The effects of drawing strain during intermediate annealing on the microstructure and properties of Cu-20 wt% Fe alloy wires while maintaining constant total deformation were investigated. Intermediate annealing effectively removes work hardening in both the Cu matrix and Fe fibers, restoring their plastic deformation capacity and preserving fiber continuity during subsequent redrawing. The process also refines the Fe phase, leading to a more uniform size distribution and straighter, better-aligned Cu/Fe phase interfaces, thereby enhancing the comprehensive properties of the alloy.
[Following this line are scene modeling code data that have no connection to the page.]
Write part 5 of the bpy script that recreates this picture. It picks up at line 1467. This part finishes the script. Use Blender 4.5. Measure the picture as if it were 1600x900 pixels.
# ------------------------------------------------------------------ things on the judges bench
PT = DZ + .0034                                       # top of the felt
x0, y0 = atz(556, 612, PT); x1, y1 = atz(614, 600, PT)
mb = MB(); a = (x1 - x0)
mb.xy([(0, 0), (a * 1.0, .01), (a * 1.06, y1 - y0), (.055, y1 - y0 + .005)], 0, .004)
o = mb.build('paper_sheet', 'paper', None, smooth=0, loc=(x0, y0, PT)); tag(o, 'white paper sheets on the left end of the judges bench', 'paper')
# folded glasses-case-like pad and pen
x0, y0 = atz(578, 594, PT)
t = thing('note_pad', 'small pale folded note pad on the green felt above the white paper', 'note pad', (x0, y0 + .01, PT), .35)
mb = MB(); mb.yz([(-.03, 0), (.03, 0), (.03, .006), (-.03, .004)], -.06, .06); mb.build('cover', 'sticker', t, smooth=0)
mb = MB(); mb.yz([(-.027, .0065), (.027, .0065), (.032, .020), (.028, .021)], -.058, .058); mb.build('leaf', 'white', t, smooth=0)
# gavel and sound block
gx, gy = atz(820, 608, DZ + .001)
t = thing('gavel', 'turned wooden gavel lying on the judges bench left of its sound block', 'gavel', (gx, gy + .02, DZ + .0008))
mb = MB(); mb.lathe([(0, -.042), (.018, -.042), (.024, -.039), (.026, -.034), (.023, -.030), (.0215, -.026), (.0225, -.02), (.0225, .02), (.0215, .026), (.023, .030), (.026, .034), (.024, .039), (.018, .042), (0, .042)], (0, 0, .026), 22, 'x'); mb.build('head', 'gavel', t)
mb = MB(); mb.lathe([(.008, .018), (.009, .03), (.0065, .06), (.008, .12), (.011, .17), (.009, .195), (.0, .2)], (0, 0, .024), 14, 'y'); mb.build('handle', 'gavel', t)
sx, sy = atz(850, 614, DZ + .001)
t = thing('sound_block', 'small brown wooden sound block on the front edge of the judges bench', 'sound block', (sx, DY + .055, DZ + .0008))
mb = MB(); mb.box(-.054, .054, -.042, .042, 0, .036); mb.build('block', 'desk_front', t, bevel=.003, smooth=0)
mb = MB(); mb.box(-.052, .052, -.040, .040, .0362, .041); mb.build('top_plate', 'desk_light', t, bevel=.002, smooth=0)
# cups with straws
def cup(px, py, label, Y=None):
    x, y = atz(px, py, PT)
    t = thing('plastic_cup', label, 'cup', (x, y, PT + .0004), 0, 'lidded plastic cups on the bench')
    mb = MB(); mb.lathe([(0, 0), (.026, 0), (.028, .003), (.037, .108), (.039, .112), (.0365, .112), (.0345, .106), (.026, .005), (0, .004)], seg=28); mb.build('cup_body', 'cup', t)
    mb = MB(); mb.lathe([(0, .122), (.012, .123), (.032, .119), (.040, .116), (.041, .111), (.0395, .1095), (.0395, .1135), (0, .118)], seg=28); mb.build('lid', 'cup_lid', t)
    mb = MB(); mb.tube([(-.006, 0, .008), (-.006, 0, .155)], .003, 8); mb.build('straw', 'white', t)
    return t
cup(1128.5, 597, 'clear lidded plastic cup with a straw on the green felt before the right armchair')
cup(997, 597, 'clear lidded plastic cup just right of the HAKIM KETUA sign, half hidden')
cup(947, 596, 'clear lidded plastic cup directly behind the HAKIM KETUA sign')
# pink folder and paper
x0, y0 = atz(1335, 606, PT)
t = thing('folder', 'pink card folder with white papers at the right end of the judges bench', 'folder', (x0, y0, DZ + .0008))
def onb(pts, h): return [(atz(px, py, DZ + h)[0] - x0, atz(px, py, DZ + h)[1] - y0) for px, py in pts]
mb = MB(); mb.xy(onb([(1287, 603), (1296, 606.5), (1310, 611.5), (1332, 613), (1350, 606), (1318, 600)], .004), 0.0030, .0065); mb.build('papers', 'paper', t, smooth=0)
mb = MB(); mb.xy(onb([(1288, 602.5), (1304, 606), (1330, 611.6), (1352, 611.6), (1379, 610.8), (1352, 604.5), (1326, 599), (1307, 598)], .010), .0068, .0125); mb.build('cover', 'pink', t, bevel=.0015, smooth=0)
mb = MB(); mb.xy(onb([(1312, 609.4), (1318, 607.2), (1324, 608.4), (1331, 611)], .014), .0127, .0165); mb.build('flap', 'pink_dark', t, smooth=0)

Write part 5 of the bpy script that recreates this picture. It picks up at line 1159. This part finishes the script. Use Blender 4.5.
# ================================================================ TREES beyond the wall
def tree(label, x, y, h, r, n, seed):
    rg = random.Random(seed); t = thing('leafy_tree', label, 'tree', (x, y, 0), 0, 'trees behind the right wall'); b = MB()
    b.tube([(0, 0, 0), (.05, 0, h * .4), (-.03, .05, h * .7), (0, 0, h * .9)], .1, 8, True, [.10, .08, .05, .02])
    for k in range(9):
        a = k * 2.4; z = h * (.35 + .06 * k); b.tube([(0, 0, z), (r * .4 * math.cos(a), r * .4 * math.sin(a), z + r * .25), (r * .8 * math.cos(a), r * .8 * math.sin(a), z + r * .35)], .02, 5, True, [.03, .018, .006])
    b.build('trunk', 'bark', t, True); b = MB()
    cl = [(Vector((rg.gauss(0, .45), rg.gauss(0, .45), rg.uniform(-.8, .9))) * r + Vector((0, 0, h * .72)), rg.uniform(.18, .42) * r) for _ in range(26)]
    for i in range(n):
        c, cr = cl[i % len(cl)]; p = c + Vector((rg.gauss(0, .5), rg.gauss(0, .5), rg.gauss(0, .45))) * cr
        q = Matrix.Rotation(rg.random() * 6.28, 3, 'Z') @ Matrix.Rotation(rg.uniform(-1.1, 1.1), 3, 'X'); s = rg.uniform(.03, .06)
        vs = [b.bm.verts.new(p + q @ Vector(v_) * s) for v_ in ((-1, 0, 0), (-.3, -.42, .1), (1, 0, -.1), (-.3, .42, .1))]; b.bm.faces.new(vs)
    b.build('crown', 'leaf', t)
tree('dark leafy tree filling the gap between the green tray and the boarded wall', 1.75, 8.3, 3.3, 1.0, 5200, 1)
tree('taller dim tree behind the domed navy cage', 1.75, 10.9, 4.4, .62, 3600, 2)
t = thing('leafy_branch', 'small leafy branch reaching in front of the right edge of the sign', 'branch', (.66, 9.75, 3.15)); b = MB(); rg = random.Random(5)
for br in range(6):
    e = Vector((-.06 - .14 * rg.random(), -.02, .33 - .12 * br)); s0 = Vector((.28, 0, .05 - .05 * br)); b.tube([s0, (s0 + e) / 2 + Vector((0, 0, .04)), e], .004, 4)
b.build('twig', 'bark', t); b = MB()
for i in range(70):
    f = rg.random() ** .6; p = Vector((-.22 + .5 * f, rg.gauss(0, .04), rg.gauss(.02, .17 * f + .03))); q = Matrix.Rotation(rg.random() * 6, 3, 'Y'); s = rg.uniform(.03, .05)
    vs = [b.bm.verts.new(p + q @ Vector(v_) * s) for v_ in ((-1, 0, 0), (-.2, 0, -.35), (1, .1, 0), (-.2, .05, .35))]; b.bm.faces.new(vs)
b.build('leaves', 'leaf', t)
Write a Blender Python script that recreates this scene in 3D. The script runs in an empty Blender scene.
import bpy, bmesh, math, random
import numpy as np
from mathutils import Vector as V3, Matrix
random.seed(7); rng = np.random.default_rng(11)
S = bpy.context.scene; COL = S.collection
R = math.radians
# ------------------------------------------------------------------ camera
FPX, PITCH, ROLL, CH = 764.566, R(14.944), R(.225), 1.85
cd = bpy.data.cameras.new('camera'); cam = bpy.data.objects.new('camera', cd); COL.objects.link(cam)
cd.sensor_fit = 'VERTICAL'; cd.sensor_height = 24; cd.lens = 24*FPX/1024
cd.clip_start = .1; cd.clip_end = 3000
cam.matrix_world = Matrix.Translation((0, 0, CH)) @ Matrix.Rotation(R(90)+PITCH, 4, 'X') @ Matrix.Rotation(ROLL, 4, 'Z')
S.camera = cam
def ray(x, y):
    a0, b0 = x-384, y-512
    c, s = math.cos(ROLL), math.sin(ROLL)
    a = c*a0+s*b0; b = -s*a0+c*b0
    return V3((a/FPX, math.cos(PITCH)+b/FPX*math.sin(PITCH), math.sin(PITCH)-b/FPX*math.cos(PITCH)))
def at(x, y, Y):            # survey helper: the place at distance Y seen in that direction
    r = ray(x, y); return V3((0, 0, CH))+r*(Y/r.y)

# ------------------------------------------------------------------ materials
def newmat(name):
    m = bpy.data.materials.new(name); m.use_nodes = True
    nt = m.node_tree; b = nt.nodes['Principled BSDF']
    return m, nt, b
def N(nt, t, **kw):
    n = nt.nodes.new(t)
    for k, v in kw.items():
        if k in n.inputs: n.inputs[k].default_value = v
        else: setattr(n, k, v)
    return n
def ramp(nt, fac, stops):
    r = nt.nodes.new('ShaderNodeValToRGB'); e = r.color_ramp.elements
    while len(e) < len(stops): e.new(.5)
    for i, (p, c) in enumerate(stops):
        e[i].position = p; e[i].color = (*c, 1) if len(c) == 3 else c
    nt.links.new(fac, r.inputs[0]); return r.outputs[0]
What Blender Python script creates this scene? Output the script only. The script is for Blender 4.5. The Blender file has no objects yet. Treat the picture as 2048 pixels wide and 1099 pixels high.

The magnitude of drawing strain during intermediate annealing plays a critical role in balancing the mechanical strength and electrical conductivity of redrawn wires. A lower initial drawing strain requires greater redrawing strain, leading to excessive hardening of the Fe fibers, which negatively impacts the electrical conductivity and tensile plasticity. Conversely, a higher initial drawing strain can result in insufficient work hardening during the redrawing deformation process, yielding minimal strength improvements. Among the tested alloys, H/3.5 wires show a slight reduction in strength and hardness compared to W and H/4.5 wires but exhibit a significant increase in tensile elongation and electrical conductivity. The tensile strength was 755 MPa, and the electrical conductivity was 47% international-annealed copper standard (IACS). The optimal performance is attributed to the formation of a high-density, ultrafine Fe fiber structure-aligned parallel to the drawing direction, which is achieved through a suitable combination of the drawing process and intermediate annealing.